Abordant la question des nouveaux indicateurs mis en avant par la stratégie 2020, il a souligné que "Europe 2020 a été conçu avant que toute la dimension de la crise financière n’ait été perçue". Des questions ne manqueront donc pas de se poser. Comment par exemple lier la stratégie Europe 2020 aux obligations des pays en crise de la zone euro qui doivent réajuster leurs politiques budgétaires ? La zone euro s’est selon lui révélée plus fragile qu’on ne l’imaginait. Le pouvoir des marchés financiers n’a pas été compris, ou compris trop tard.

Comme ministre du Travail, Nicolas Schmit a dit être "frustré, car on a l’impression que tout se décide chez les ministres de l’Economie et des Finances." L’emploi en soi ne semble pas être le premier souci d’Europe 2020. L’emploi apparaît pour Schmit dans des contextes plus économiques que sociaux, de sorte que lui-même nourrit la crainte que les volets emploi, éducation ou inclusion d’Europe 2020 "ne soient pas pris au sérieux dans l’urgence".

Comment alors faire entrer la question de l’emploi dans le discours européen et dans Europe 2020 ? Schmit a admis que la stratégie Europe 2020 est une meilleure opération de relations publiques pour l’UE que la stratégie de Lisbonne. Reste que la réalité et la recherche économique montrent que plus de croissance ne conduit pas à la réduction de la pauvreté. Les "working poor" deviennent de plus en plus nombreux.

L’UE devrait avoir, comme les Européens, le souci de son modèle social, c’est-à-dire de son financement dans un contexte où la population vieillit, où l’augmentation du taux d’emploi s’avère de plus en plus difficile et où la productivité des économies dépend du degré de qualification des travailleurs. De ce fait l’éducation, la formation deviennent des dossiers cruciaux. D’autant plus que les pays émergents qualifient à tour de bras et forment, bon an mal an, un nombre infiniment plus important d’ingénieurs que les universités européennes. "La course à l’innovation a commencé, et la Chine offre entretemps plus que de la basse valeur ajoutée."

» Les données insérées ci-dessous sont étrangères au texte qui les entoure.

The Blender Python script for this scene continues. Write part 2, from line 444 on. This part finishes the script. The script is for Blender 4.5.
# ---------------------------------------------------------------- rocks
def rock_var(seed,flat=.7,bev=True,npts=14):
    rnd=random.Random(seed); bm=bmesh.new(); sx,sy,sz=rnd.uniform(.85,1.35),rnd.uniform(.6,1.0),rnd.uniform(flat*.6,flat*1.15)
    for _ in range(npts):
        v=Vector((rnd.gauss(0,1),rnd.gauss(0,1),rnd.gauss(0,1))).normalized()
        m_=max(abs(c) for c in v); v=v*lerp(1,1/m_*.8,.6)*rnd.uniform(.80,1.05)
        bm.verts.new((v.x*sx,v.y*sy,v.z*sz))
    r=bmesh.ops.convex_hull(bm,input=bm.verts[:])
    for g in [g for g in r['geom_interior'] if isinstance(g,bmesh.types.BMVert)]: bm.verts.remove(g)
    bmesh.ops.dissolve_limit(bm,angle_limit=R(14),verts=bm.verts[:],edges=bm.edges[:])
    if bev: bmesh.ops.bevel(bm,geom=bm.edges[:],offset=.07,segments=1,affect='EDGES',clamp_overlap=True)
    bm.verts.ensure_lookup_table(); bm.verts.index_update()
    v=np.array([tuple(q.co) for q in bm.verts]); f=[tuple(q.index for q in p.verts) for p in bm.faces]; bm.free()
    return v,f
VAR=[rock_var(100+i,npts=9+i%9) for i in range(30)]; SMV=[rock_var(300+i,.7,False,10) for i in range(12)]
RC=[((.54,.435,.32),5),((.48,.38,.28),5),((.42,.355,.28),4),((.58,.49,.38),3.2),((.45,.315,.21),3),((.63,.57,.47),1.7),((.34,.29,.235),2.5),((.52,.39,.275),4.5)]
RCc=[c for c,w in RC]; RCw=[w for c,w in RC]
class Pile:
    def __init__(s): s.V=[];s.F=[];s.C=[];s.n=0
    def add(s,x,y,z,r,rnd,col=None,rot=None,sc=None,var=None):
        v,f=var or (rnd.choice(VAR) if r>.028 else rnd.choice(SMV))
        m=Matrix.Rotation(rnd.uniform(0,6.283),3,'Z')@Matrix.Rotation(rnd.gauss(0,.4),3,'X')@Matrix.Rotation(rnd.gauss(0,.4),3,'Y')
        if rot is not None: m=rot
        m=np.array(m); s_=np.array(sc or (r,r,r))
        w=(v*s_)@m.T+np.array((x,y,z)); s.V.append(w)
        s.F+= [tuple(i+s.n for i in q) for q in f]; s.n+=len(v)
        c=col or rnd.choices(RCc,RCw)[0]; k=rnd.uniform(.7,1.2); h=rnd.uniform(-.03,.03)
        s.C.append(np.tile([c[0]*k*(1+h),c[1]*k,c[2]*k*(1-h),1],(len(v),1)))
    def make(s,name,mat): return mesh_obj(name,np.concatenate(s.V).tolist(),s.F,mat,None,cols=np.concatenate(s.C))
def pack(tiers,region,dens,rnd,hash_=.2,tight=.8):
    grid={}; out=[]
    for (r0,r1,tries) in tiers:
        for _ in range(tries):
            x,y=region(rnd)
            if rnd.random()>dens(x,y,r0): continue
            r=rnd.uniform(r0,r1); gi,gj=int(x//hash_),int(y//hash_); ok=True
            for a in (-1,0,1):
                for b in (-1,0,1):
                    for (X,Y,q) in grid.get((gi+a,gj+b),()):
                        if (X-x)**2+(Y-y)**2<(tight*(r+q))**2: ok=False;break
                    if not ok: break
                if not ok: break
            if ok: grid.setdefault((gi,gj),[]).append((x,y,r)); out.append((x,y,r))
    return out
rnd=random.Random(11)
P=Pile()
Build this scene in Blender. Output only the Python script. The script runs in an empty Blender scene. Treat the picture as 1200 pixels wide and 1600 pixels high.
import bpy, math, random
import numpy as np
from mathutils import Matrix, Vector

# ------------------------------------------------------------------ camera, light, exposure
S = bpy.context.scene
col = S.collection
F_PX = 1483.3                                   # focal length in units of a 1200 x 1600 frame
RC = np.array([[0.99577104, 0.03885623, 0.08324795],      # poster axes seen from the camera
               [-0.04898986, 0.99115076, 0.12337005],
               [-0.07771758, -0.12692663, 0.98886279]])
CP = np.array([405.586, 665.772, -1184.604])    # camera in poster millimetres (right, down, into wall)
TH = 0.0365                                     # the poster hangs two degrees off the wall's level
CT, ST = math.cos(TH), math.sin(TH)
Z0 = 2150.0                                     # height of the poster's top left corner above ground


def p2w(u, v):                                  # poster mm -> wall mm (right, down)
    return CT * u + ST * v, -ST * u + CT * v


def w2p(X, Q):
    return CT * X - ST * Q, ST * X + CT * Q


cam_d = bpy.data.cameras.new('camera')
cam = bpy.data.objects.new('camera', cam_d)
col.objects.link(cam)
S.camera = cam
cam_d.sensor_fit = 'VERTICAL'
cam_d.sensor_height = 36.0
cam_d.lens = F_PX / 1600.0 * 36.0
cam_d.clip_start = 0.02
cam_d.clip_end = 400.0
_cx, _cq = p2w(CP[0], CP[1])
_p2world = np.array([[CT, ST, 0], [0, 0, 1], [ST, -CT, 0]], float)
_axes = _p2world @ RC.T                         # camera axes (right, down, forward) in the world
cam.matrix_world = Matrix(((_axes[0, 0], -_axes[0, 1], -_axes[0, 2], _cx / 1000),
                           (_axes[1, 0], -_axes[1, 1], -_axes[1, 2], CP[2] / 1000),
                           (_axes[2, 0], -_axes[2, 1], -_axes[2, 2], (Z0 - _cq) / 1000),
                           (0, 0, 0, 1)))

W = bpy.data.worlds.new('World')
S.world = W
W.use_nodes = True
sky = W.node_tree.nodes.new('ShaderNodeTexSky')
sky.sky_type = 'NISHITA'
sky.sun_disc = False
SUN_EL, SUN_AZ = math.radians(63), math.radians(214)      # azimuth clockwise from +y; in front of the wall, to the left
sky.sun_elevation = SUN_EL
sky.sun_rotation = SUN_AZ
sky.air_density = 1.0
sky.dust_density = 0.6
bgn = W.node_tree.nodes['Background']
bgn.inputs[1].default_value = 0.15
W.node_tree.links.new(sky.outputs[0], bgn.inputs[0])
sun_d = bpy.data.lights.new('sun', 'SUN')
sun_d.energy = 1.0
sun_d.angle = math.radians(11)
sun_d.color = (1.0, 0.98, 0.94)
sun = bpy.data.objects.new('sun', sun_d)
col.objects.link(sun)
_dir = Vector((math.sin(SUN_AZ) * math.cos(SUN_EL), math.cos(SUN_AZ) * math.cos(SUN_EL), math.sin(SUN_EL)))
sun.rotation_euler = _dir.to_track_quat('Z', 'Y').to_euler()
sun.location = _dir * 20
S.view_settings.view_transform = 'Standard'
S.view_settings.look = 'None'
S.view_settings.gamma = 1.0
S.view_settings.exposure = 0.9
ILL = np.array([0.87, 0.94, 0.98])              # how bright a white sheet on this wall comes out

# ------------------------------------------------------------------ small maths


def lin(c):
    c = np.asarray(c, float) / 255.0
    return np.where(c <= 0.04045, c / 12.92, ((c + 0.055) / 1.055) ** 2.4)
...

Nicolas Schmit a ensuite mis en garde contre le fait que "le projet UE n’est plus si populaire". De grands problèmes d’instabilité politique et sociale finiront selon lui par se poser dans les pays en voie de réajustement économique, comme la Grèce et l’Irlande, mais aussi dans d’autres pays qui ont pris des mesures de réformes draconiennes, si cette période de réajustement devait durer trop longtemps. Les réflexes nationalistes sont déjà nettement perceptibles à travers l’UE. "J’espère néanmoins que la solidarité communautaire prévaudra", a conclu Nicolas Schmit.